*Required work*: Copy out all of the data exactly as it appears.

*Data lines*:
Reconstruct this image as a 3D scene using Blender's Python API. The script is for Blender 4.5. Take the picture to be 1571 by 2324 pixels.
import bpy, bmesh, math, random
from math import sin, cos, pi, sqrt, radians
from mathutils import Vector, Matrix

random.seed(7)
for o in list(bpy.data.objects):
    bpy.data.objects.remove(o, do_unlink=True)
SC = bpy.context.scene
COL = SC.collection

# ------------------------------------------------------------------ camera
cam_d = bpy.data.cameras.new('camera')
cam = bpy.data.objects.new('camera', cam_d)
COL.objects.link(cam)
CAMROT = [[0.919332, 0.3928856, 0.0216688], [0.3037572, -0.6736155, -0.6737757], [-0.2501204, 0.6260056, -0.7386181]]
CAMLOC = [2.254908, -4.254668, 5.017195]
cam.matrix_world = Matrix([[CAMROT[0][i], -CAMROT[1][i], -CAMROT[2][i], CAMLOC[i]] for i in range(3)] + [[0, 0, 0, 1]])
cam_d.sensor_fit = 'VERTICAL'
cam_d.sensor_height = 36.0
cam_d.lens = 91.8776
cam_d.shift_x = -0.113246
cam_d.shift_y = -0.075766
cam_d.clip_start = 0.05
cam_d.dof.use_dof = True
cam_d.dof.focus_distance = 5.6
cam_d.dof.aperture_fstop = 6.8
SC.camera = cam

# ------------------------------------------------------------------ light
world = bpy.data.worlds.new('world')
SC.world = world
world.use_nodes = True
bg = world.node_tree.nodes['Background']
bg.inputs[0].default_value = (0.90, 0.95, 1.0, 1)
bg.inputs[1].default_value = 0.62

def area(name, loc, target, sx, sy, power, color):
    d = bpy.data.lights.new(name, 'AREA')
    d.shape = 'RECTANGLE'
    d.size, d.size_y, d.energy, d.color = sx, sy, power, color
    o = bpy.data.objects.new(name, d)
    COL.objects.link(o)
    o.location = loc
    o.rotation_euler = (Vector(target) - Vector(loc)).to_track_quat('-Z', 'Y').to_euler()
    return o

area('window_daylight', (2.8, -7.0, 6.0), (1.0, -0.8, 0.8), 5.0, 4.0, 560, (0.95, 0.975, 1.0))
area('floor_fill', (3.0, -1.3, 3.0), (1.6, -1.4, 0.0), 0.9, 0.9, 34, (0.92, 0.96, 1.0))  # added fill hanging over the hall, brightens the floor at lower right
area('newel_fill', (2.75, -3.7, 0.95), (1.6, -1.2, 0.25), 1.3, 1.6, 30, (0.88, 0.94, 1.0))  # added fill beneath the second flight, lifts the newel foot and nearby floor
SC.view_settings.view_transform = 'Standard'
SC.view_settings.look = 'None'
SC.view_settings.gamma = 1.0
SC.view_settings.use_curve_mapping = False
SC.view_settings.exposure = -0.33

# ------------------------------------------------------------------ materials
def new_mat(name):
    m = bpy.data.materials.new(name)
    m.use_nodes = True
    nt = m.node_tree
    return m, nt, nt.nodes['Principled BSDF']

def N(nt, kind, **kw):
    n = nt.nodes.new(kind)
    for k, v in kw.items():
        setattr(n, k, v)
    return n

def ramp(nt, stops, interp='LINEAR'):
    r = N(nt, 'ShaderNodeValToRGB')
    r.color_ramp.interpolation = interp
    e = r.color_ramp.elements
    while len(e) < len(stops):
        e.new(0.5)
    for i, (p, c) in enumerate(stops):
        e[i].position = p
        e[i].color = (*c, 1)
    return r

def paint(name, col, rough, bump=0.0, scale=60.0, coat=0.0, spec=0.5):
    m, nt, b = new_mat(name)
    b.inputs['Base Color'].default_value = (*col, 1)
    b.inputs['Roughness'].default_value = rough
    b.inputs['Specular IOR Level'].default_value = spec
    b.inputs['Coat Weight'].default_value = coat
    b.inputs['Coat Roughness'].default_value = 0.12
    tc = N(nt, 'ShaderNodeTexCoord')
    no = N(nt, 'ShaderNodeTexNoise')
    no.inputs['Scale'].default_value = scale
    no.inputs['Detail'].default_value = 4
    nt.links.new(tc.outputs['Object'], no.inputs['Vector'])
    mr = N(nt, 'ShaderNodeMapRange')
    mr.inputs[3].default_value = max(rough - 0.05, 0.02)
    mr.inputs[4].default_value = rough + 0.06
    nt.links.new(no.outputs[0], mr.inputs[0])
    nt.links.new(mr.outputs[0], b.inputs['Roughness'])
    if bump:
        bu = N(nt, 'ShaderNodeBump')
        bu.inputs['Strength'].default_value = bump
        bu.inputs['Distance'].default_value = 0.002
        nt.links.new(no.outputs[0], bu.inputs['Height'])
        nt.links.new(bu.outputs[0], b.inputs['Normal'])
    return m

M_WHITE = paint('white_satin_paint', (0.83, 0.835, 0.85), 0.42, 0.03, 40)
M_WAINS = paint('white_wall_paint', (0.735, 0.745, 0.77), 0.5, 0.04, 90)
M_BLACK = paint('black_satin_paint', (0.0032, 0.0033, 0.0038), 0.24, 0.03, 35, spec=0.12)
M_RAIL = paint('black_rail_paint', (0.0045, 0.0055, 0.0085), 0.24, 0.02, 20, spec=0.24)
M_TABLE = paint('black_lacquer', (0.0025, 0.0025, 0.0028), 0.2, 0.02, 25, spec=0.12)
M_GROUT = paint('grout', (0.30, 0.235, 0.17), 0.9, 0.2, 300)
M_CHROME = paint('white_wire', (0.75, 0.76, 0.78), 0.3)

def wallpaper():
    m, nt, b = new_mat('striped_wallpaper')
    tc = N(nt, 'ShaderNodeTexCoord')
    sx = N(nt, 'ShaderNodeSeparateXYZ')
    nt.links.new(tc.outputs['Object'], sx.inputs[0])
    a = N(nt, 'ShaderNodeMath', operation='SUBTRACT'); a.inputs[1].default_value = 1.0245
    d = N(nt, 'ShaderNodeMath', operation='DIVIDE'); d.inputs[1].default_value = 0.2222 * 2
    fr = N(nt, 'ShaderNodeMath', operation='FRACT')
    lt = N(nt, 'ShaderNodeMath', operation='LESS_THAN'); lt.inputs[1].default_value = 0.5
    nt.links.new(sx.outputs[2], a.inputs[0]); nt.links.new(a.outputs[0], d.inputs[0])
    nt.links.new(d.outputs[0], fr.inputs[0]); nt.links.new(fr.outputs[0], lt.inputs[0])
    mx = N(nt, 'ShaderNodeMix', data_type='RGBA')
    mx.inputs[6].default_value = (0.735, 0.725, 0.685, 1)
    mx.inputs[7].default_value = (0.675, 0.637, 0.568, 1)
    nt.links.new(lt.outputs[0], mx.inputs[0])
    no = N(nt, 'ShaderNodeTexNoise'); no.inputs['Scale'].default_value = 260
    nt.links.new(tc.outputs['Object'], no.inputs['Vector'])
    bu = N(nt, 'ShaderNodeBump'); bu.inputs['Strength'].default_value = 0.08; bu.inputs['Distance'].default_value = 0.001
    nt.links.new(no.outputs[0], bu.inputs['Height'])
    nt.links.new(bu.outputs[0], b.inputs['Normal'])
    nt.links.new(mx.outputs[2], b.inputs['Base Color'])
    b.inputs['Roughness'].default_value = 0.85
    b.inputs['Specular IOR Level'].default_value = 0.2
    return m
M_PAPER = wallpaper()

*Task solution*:
Reconstruct this image as a 3D scene using Blender's Python API. The script is for Blender 4.5. Take the picture to be 1571 by 2324 pixels.
import bpy, bmesh, math, random
from math import sin, cos, pi, sqrt, radians
from mathutils import Vector, Matrix

random.seed(7)
for o in list(bpy.data.objects):
    bpy.data.objects.remove(o, do_unlink=True)
SC = bpy.context.scene
COL = SC.collection

# ------------------------------------------------------------------ camera
cam_d = bpy.data.cameras.new('camera')
cam = bpy.data.objects.new('camera', cam_d)
COL.objects.link(cam)
CAMROT = [[0.919332, 0.3928856, 0.0216688], [0.3037572, -0.6736155, -0.6737757], [-0.2501204, 0.6260056, -0.7386181]]
CAMLOC = [2.254908, -4.254668, 5.017195]
cam.matrix_world = Matrix([[CAMROT[0][i], -CAMROT[1][i], -CAMROT[2][i], CAMLOC[i]] for i in range(3)] + [[0, 0, 0, 1]])
cam_d.sensor_fit = 'VERTICAL'
cam_d.sensor_height = 36.0
cam_d.lens = 91.8776
cam_d.shift_x = -0.113246
cam_d.shift_y = -0.075766
cam_d.clip_start = 0.05
cam_d.dof.use_dof = True
cam_d.dof.focus_distance = 5.6
cam_d.dof.aperture_fstop = 6.8
SC.camera = cam

# ------------------------------------------------------------------ light
world = bpy.data.worlds.new('world')
SC.world = world
world.use_nodes = True
bg = world.node_tree.nodes['Background']
bg.inputs[0].default_value = (0.90, 0.95, 1.0, 1)
bg.inputs[1].default_value = 0.62

def area(name, loc, target, sx, sy, power, color):
    d = bpy.data.lights.new(name, 'AREA')
    d.shape = 'RECTANGLE'
    d.size, d.size_y, d.energy, d.color = sx, sy, power, color
    o = bpy.data.objects.new(name, d)
    COL.objects.link(o)
    o.location = loc
    o.rotation_euler = (Vector(target) - Vector(loc)).to_track_quat('-Z', 'Y').to_euler()
    return o

area('window_daylight', (2.8, -7.0, 6.0), (1.0, -0.8, 0.8), 5.0, 4.0, 560, (0.95, 0.975, 1.0))
area('floor_fill', (3.0, -1.3, 3.0), (1.6, -1.4, 0.0), 0.9, 0.9, 34, (0.92, 0.96, 1.0))  # added fill hanging over the hall, brightens the floor at lower right
area('newel_fill', (2.75, -3.7, 0.95), (1.6, -1.2, 0.25), 1.3, 1.6, 30, (0.88, 0.94, 1.0))  # added fill beneath the second flight, lifts the newel foot and nearby floor
SC.view_settings.view_transform = 'Standard'
SC.view_settings.look = 'None'
SC.view_settings.gamma = 1.0
SC.view_settings.use_curve_mapping = False
SC.view_settings.exposure = -0.33

# ------------------------------------------------------------------ materials
def new_mat(name):
    m = bpy.data.materials.new(name)
    m.use_nodes = True
    nt = m.node_tree
    return m, nt, nt.nodes['Principled BSDF']

def N(nt, kind, **kw):
    n = nt.nodes.new(kind)
    for k, v in kw.items():
        setattr(n, k, v)
    return n

def ramp(nt, stops, interp='LINEAR'):
    r = N(nt, 'ShaderNodeValToRGB')
    r.color_ramp.interpolation = interp
    e = r.color_ramp.elements
    while len(e) < len(stops):
        e.new(0.5)
    for i, (p, c) in enumerate(stops):
        e[i].position = p
        e[i].color = (*c, 1)
    return r

def paint(name, col, rough, bump=0.0, scale=60.0, coat=0.0, spec=0.5):
    m, nt, b = new_mat(name)
    b.inputs['Base Color'].default_value = (*col, 1)
    b.inputs['Roughness'].default_value = rough
    b.inputs['Specular IOR Level'].default_value = spec
    b.inputs['Coat Weight'].default_value = coat
    b.inputs['Coat Roughness'].default_value = 0.12
    tc = N(nt, 'ShaderNodeTexCoord')
    no = N(nt, 'ShaderNodeTexNoise')
    no.inputs['Scale'].default_value = scale
    no.inputs['Detail'].default_value = 4
    nt.links.new(tc.outputs['Object'], no.inputs['Vector'])
    mr = N(nt, 'ShaderNodeMapRange')
    mr.inputs[3].default_value = max(rough - 0.05, 0.02)
    mr.inputs[4].default_value = rough + 0.06
    nt.links.new(no.outputs[0], mr.inputs[0])
    nt.links.new(mr.outputs[0], b.inputs['Roughness'])
    if bump:
        bu = N(nt, 'ShaderNodeBump')
        bu.inputs['Strength'].default_value = bump
        bu.inputs['Distance'].default_value = 0.002
        nt.links.new(no.outputs[0], bu.inputs['Height'])
        nt.links.new(bu.outputs[0], b.inputs['Normal'])
    return m

M_WHITE = paint('white_satin_paint', (0.83, 0.835, 0.85), 0.42, 0.03, 40)
M_WAINS = paint('white_wall_paint', (0.735, 0.745, 0.77), 0.5, 0.04, 90)
M_BLACK = paint('black_satin_paint', (0.0032, 0.0033, 0.0038), 0.24, 0.03, 35, spec=0.12)
M_RAIL = paint('black_rail_paint', (0.0045, 0.0055, 0.0085), 0.24, 0.02, 20, spec=0.24)
M_TABLE = paint('black_lacquer', (0.0025, 0.0025, 0.0028), 0.2, 0.02, 25, spec=0.12)
M_GROUT = paint('grout', (0.30, 0.235, 0.17), 0.9, 0.2, 300)
M_CHROME = paint('white_wire', (0.75, 0.76, 0.78), 0.3)

def wallpaper():
    m, nt, b = new_mat('striped_wallpaper')
    tc = N(nt, 'ShaderNodeTexCoord')
    sx = N(nt, 'ShaderNodeSeparateXYZ')
    nt.links.new(tc.outputs['Object'], sx.inputs[0])
    a = N(nt, 'ShaderNodeMath', operation='SUBTRACT'); a.inputs[1].default_value = 1.0245
    d = N(nt, 'ShaderNodeMath', operation='DIVIDE'); d.inputs[1].default_value = 0.2222 * 2
    fr = N(nt, 'ShaderNodeMath', operation='FRACT')
    lt = N(nt, 'ShaderNodeMath', operation='LESS_THAN'); lt.inputs[1].default_value = 0.5
    nt.links.new(sx.outputs[2], a.inputs[0]); nt.links.new(a.outputs[0], d.inputs[0])
    nt.links.new(d.outputs[0], fr.inputs[0]); nt.links.new(fr.outputs[0], lt.inputs[0])
    mx = N(nt, 'ShaderNodeMix', data_type='RGBA')
    mx.inputs[6].default_value = (0.735, 0.725, 0.685, 1)
    mx.inputs[7].default_value = (0.675, 0.637, 0.568, 1)
    nt.links.new(lt.outputs[0], mx.inputs[0])
    no = N(nt, 'ShaderNodeTexNoise'); no.inputs['Scale'].default_value = 260
    nt.links.new(tc.outputs['Object'], no.inputs['Vector'])
    bu = N(nt, 'ShaderNodeBump'); bu.inputs['Strength'].default_value = 0.08; bu.inputs['Distance'].default_value = 0.001
    nt.links.new(no.outputs[0], bu.inputs['Height'])
    nt.links.new(bu.outputs[0], b.inputs['Normal'])
    nt.links.new(mx.outputs[2], b.inputs['Base Color'])
    b.inputs['Roughness'].default_value = 0.85
    b.inputs['Specular IOR Level'].default_value = 0.2
    return m
M_PAPER = wallpaper()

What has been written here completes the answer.